Mohamed Samy Chaouch - 26-05-2019 23:49

Je suis totalement d'accord avec les commentaires éminemment pertinents de Monsieur Mohamed BOUZAIANE et je le remercie d'avoir si bien résumé la situation régnante dans notre pays. Ayant été dans les années 80 étudiant de notre cher Professeur Monsieur Mohamed Larbi BOUGUERRA alors que je préparais un AEA de chimie, je lui voue également estime, considération et respect, lisant par ailleurs tous ses articles fort instructifs, avec avidité et intérêt (dans les sens intellectuels des termes). Le respect des uns aux autres, celui de la majorité à la minorité et vice versa, est la vertu qui nous fait malheureusement le plus défaut et c'est facilement constatable dans tous les milieux de vie soient ils, familial, scolaire, professionnel et social comme l'a décrit Monsieur BOUZAIANE. Le cercle familial petit ou grand se délaissant de plus en plus de sa composante éducative précédé en cela par l'espace scolaire, notre jeunesse est abandonnée à elle même face à la profusion de prêcheurs douteux et autres illuminés de tous acabits (politiciens, religieux, producteurs de feuilletons ou émissions télé,...). Le bel exemple et le bon goût deviennent une denrée rare, les repères disparaissent et les limites s'estompent. Devant cette situation préoccupante, je lance un appel, comme une bouteille à la mer, à notre élite (la vraie et elle existe, pas celle que l'on voit le plus souvent sur les plateaux TV ou que l'on écoute aux radios) pour examiner les moyens de mettre en place, promouvoir et diffuser une sorte de Code de Conduite du Tunisien qui puisse recueillir un maximum d'adhésion pour un savoir vivre ensemble en dehors de tout aspect politique, corporatiste, religieux, idéologique ou autre intérêt à part celui de notre pays. C'est à mon modeste avis la voie salvatrice à même de nous extraire du marasme généralisé dans lequel nous pataugeons (Imaginez chacun de nous faisant correctement son travail et ayant du respect pour les autres). Revenant au vif du sujet soulevé par notre cher professeur et entre autres bénéfices, toutes mesures, textes biaisés ou controversés dont la fameuse circulaire de 1981 (s'il est avéré qu'elle existe réellement), seront en l'occurence caducs de facto. Tout projet commence par un rêve, nous faut il pas rêver ? A bon entendeur, salut.

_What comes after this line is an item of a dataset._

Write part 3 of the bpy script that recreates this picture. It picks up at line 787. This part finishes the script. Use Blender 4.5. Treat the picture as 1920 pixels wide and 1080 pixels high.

Touhami Bennour - 27-05-2019 03:13

Je donne mon accord total au kommentaire de Mohamed Bouzaiane.

sk - 27-05-2019 09:50

nous rêvons toujours de cette "société utopique", ou les pratiquants et non pratiquants cohabitent sans jugements et d'un gouvernement laïque. Bien qu'en 2011 nous avons eu l'impression de nous en approcher, ce rêve ne semble être aujourd'hui qu'une illusion!